*DATA EXTRACT*.
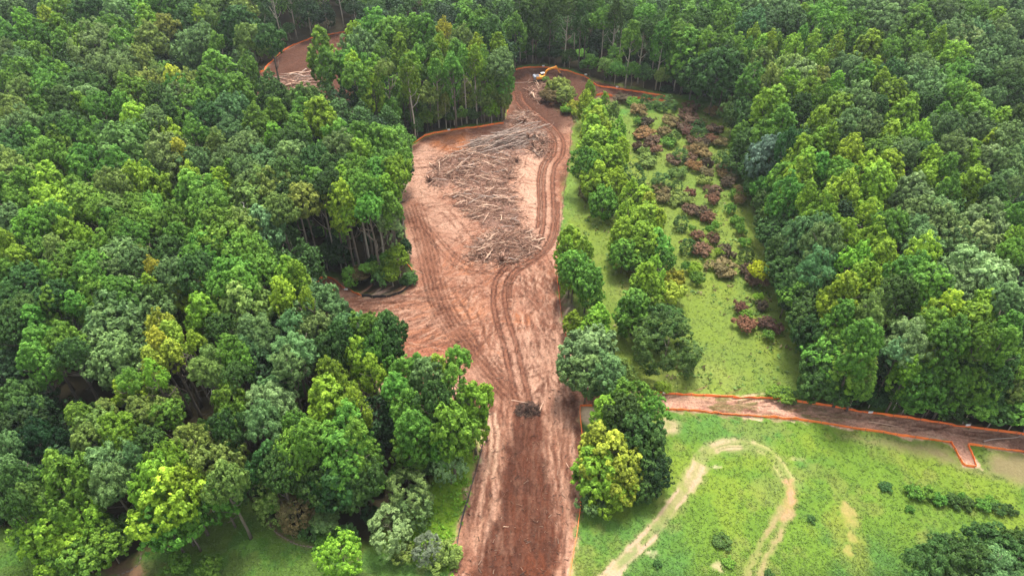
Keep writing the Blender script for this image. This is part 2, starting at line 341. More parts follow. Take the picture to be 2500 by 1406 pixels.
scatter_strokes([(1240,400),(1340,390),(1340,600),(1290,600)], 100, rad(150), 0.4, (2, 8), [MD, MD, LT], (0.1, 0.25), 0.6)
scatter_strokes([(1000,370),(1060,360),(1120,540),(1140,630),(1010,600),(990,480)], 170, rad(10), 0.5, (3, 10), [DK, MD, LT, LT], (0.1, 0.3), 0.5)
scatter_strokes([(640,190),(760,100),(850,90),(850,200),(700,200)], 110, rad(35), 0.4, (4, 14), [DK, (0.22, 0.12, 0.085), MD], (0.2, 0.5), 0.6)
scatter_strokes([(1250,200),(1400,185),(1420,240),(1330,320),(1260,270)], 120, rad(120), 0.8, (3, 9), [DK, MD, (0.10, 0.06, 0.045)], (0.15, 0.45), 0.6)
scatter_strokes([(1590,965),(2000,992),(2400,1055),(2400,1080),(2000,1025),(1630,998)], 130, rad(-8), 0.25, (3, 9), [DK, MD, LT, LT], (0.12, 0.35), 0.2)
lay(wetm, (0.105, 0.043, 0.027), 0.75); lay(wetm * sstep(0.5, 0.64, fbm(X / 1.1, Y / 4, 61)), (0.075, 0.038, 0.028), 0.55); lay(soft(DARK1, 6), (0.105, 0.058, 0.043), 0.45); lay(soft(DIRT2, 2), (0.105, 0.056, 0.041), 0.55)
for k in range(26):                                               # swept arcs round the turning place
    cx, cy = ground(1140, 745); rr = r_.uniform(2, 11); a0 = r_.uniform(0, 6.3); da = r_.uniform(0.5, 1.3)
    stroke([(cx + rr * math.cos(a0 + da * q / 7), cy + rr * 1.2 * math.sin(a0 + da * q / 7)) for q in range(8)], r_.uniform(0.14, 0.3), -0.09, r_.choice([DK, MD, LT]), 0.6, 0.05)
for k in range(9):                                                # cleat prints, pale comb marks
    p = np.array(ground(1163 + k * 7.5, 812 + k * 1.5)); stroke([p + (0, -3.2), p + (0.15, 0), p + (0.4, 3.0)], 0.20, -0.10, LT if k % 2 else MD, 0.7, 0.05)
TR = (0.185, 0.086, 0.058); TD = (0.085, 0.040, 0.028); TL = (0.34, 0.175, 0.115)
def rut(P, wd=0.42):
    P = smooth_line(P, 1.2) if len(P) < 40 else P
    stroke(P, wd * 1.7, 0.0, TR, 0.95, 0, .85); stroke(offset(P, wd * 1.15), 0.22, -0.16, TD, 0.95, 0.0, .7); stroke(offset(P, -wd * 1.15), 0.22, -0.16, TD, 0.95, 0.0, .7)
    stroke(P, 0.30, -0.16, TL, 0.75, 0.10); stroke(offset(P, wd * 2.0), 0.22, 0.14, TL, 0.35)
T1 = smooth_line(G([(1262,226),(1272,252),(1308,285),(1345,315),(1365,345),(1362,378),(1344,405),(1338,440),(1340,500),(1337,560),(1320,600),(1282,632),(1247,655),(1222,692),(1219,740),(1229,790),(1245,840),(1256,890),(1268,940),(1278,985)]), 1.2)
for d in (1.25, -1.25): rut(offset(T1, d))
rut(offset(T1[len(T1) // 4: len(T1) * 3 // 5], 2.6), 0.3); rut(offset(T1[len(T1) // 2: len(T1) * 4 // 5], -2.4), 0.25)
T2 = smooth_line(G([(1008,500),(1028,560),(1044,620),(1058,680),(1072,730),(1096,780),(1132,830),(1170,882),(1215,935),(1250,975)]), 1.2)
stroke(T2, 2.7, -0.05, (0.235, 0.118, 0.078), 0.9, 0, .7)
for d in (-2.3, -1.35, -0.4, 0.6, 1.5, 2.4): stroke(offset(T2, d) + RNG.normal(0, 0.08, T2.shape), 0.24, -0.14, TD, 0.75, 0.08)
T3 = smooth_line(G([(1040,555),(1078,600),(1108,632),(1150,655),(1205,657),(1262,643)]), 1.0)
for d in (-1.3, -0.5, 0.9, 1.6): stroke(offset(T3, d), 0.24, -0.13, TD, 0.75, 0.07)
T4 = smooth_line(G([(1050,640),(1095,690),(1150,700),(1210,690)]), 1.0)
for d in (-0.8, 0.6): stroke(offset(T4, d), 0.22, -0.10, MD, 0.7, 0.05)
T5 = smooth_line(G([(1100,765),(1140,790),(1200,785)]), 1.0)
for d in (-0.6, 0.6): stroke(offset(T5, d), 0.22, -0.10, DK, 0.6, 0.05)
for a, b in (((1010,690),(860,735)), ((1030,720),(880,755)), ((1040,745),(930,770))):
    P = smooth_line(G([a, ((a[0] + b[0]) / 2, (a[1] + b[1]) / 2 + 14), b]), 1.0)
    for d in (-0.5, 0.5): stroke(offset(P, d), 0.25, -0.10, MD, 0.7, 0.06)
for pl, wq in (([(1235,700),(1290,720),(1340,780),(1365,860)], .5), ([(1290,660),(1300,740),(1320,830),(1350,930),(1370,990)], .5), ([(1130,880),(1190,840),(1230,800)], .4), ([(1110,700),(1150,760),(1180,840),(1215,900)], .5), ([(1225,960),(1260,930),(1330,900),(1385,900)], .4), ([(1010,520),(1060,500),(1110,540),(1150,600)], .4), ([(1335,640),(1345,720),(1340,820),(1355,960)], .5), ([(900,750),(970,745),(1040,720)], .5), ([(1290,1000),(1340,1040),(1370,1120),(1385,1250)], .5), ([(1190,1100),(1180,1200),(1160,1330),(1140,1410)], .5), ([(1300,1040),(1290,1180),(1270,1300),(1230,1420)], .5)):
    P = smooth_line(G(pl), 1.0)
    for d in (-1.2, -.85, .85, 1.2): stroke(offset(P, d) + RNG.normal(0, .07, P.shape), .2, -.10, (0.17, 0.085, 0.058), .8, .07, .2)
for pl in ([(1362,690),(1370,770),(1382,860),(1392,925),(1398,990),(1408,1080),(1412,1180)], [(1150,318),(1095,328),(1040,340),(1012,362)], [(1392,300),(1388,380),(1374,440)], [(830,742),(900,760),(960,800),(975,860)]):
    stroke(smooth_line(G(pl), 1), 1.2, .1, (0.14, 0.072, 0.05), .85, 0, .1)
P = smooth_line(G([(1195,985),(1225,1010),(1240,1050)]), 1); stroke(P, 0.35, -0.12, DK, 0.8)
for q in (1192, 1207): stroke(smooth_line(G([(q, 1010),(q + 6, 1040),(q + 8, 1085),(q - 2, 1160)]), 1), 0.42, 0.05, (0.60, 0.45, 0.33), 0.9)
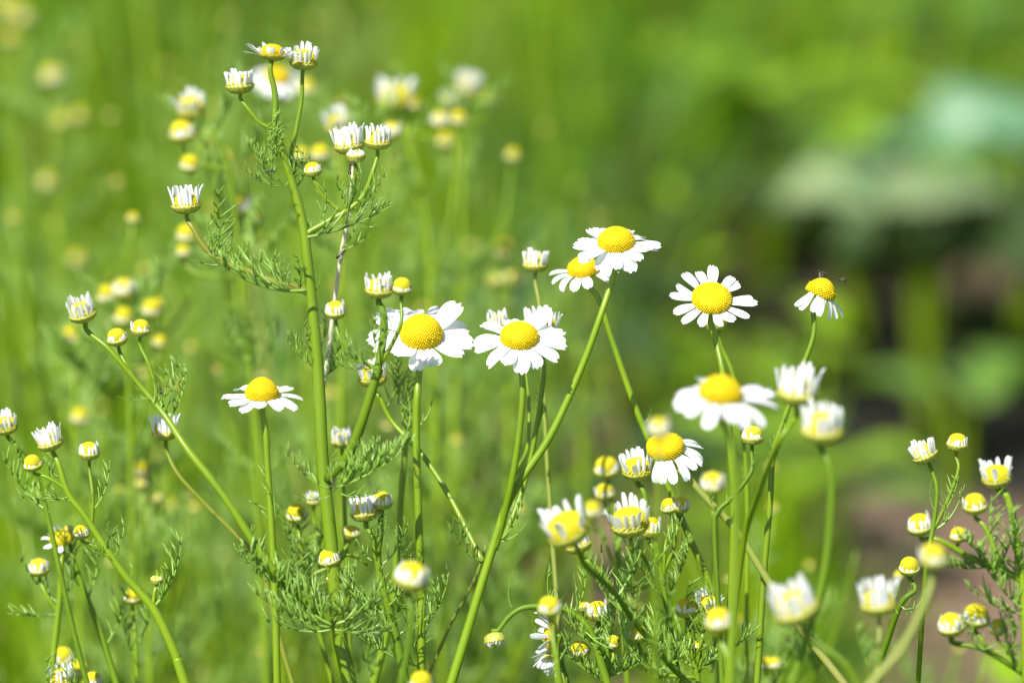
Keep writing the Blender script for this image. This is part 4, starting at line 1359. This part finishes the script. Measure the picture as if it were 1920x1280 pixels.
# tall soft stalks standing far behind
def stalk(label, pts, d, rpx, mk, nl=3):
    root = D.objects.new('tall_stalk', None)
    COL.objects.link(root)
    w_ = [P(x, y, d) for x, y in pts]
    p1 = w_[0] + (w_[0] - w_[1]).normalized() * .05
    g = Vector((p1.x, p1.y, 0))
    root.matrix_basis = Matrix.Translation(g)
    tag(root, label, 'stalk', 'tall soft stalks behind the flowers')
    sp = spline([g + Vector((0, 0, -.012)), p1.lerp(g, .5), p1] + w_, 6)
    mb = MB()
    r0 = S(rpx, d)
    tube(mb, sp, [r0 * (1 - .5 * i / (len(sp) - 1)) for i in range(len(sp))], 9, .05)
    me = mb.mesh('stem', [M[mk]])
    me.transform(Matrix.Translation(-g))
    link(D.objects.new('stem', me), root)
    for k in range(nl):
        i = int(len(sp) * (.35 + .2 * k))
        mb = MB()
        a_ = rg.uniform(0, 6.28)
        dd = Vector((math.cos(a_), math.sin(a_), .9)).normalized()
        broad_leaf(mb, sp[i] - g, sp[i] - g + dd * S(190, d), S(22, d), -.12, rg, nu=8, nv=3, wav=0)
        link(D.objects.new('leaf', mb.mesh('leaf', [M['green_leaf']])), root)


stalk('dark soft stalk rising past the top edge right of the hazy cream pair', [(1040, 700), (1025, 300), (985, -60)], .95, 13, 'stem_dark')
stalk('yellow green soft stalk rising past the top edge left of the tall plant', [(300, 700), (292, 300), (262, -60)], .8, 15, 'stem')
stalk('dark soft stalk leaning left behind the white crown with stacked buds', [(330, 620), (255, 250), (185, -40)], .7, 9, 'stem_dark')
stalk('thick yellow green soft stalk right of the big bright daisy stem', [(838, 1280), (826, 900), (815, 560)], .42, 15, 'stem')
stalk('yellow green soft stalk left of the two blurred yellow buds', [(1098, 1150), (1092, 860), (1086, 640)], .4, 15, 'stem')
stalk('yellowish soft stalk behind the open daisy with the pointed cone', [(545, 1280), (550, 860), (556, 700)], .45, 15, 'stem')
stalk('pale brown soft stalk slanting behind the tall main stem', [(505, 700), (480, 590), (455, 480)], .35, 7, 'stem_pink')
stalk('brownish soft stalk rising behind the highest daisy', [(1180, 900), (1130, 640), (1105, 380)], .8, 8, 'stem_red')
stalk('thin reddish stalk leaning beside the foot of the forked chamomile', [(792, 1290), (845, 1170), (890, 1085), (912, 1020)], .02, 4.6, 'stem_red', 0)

...

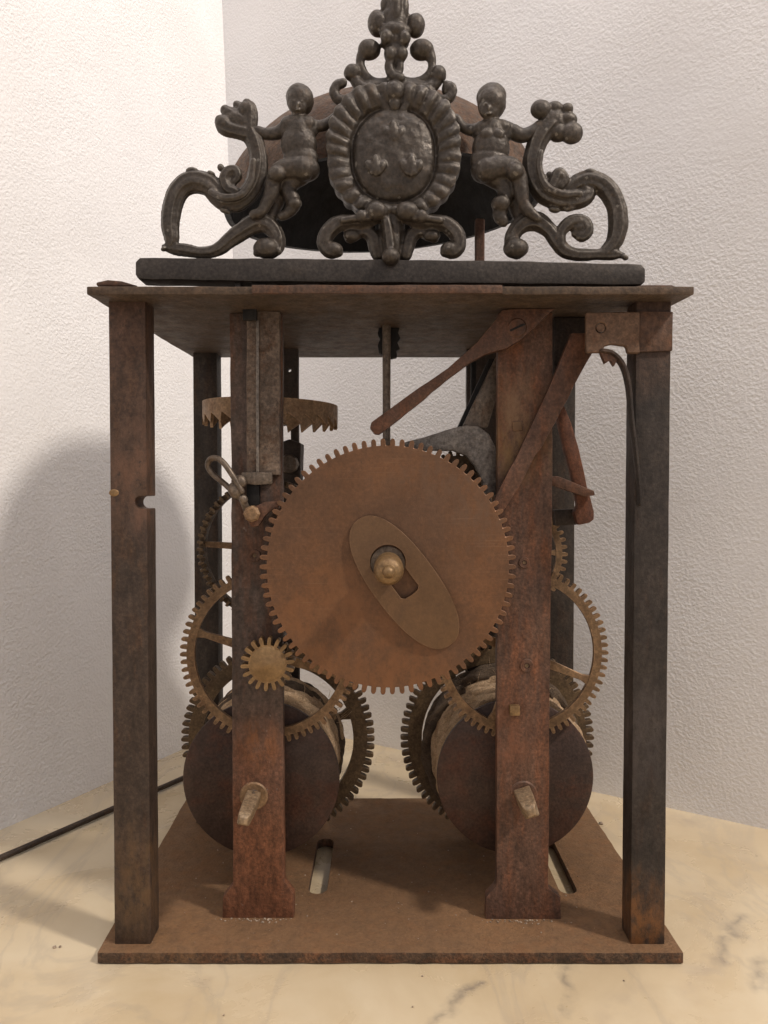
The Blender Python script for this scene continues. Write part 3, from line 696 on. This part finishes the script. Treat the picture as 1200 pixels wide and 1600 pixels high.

*TASK TO COMPLETE*.
Scan the listing above for the word "offset" and show each line where it is found.

*SOLUTION BELOW*.
    stroke(P, wd * 1.7, 0.0, TR, 0.95, 0, .85); stroke(offset(P, wd * 1.15), 0.22, -0.16, TD, 0.95, 0.0, .7); stroke(offset(P, -wd * 1.15), 0.22, -0.16, TD, 0.95, 0.0, .7)
    stroke(P, 0.30, -0.16, TL, 0.75, 0.10); stroke(offset(P, wd * 2.0), 0.22, 0.14, TL, 0.35)
for d in (1.25, -1.25): rut(offset(T1, d))
rut(offset(T1[len(T1) // 4: len(T1) * 3 // 5], 2.6), 0.3); rut(offset(T1[len(T1) // 2: len(T1) * 4 // 5], -2.4), 0.25)
for d in (-2.3, -1.35, -0.4, 0.6, 1.5, 2.4): stroke(offset(T2, d) + RNG.normal(0, 0.08, T2.shape), 0.24, -0.14, TD, 0.75, 0.08)
for d in (-1.3, -0.5, 0.9, 1.6): stroke(offset(T3, d), 0.24, -0.13, TD, 0.75, 0.07)
for d in (-0.8, 0.6): stroke(offset(T4, d), 0.22, -0.10, MD, 0.7, 0.05)
for d in (-0.6, 0.6): stroke(offset(T5, d), 0.22, -0.10, DK, 0.6, 0.05)
    for d in (-0.5, 0.5): stroke(offset(P, d), 0.25, -0.10, MD, 0.7, 0.06)
    for d in (-1.2, -.85, .85, 1.2): stroke(offset(P, d) + RNG.normal(0, .07, P.shape), .2, -.10, (0.17, 0.085, 0.058), .8, .07, .2)